## EXERCISE TASK
Copy out the listing that follows, exactly, without its pictures.

## DATA EXTRACT

===============

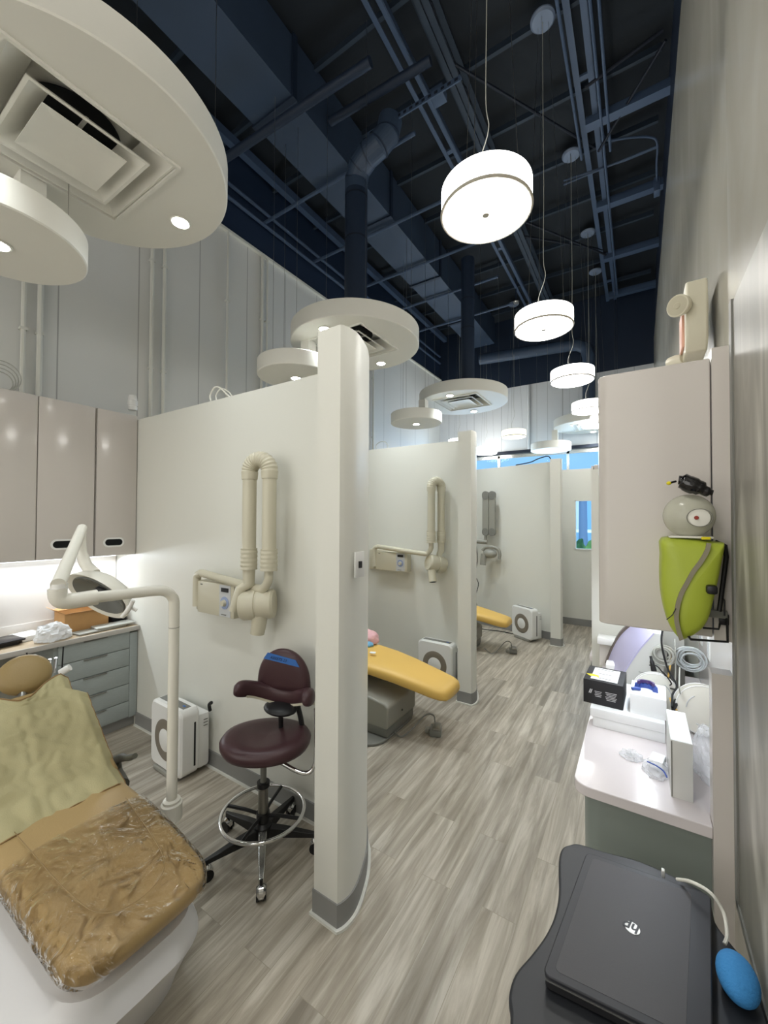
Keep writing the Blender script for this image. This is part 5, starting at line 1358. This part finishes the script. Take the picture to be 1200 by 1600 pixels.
# ------------------------------------------------------------------ beyond the far window
struct('floor_outside', bx((-1, 13, -.06), (14, 8.4, .1)), pave)
t = thing('building', 'pale building with blue windows across the street', 'building', (-2, 18, 0))
bx((-2, 18.5, 1.6), (16, 1, 3.2)).build('facade', stucco_out, t)
for i in range(6):
    for j in range(1):
        bx((-8+2.3*i, 17.98, 1.9), (1.4, .06, 1.4)).build('window', glass_out, t)
pq = P(911, 820, y=12.6)
t = thing('palm_tree', 'palm trunk standing outside the narrow end window', 'tree', (pq.x, 12.6, 0))
MB().lathe([(0, 0), (.17, 0), (.14, .5), (.11, 1.4), (.10, 2.8), (0, 2.8)], (pq.x, 12.6, 0), 16).build('trunk', bark, t)
for k in range(7):
    a = 2*PI*k/7; MB().tube([(pq.x, 12.6, 2.7), (pq.x+.5*math.cos(a), 12.6+.5*math.sin(a), 2.92), (pq.x+1.2*math.cos(a), 12.6+1.2*math.sin(a), 2.4)], [.03, .08, .015], 6, sub=4).build('frond', leaf, t)
for i, (q_, y, sz) in enumerate(((897, 11.6, 1.0), (921, 11.9, .9), (880, 13.5, 1.1), (935, 13.6, 1.0))):
    x = P(q_, 820, y=y).x
    crumple((x, y, 0), .34*sz, (1, 1, 2.6), leaf, 'shrub', ['shrub left of the palm outside', 'shrub right of the palm outside', 'shrub far left behind the palm outside', 'shrub far right behind the palm outside'][i], 'shrub', 31+i, .4)
t = thing('parked_car', 'white car parked outside behind the shrubs', 'car', (-1.5, 15.5, 0))
bd = MB().prism([(-2.2, .35), (2.2, .35), (2.2, .85), (1.3, .95), (.8, 1.4), (-1.0, 1.4), (-1.6, .95), (-2.2, .85)], 14.8, 16.4, lambda u, v, a: (u-1.5, a, v)).build('body', plastic_white, t, bevel=.08)
for x in (-1.4, 1.4): MB().cyl((x-1.5, 14.75, .33), (x-1.5, 14.95, .33), .33, 24).build('wheel', black, t)
bx((-1.6, 14.79, 1.15), (1.7, .02, .35)).build('side_window', glass_out, t)
for o in bpy.data.objects:
    if '_org' in o.keys(): del o['_org']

===============

## SOLUTION BELOW
Keep writing the Blender script for this image. This is part 5, starting at line 1358. This part finishes the script. Take the picture to be 1200 by 1600 pixels.
# ------------------------------------------------------------------ beyond the far window
struct('floor_outside', bx((-1, 13, -.06), (14, 8.4, .1)), pave)
t = thing('building', 'pale building with blue windows across the street', 'building', (-2, 18, 0))
bx((-2, 18.5, 1.6), (16, 1, 3.2)).build('facade', stucco_out, t)
for i in range(6):
    for j in range(1):
        bx((-8+2.3*i, 17.98, 1.9), (1.4, .06, 1.4)).build('window', glass_out, t)
pq = P(911, 820, y=12.6)
t = thing('palm_tree', 'palm trunk standing outside the narrow end window', 'tree', (pq.x, 12.6, 0))
MB().lathe([(0, 0), (.17, 0), (.14, .5), (.11, 1.4), (.10, 2.8), (0, 2.8)], (pq.x, 12.6, 0), 16).build('trunk', bark, t)
for k in range(7):
    a = 2*PI*k/7; MB().tube([(pq.x, 12.6, 2.7), (pq.x+.5*math.cos(a), 12.6+.5*math.sin(a), 2.92), (pq.x+1.2*math.cos(a), 12.6+1.2*math.sin(a), 2.4)], [.03, .08, .015], 6, sub=4).build('frond', leaf, t)
for i, (q_, y, sz) in enumerate(((897, 11.6, 1.0), (921, 11.9, .9), (880, 13.5, 1.1), (935, 13.6, 1.0))):
    x = P(q_, 820, y=y).x
    crumple((x, y, 0), .34*sz, (1, 1, 2.6), leaf, 'shrub', ['shrub left of the palm outside', 'shrub right of the palm outside', 'shrub far left behind the palm outside', 'shrub far right behind the palm outside'][i], 'shrub', 31+i, .4)
t = thing('parked_car', 'white car parked outside behind the shrubs', 'car', (-1.5, 15.5, 0))
bd = MB().prism([(-2.2, .35), (2.2, .35), (2.2, .85), (1.3, .95), (.8, 1.4), (-1.0, 1.4), (-1.6, .95), (-2.2, .85)], 14.8, 16.4, lambda u, v, a: (u-1.5, a, v)).build('body', plastic_white, t, bevel=.08)
for x in (-1.4, 1.4): MB().cyl((x-1.5, 14.75, .33), (x-1.5, 14.95, .33), .33, 24).build('wheel', black, t)
bx((-1.6, 14.79, 1.15), (1.7, .02, .35)).build('side_window', glass_out, t)
for o in bpy.data.objects:
    if '_org' in o.keys(): del o['_org']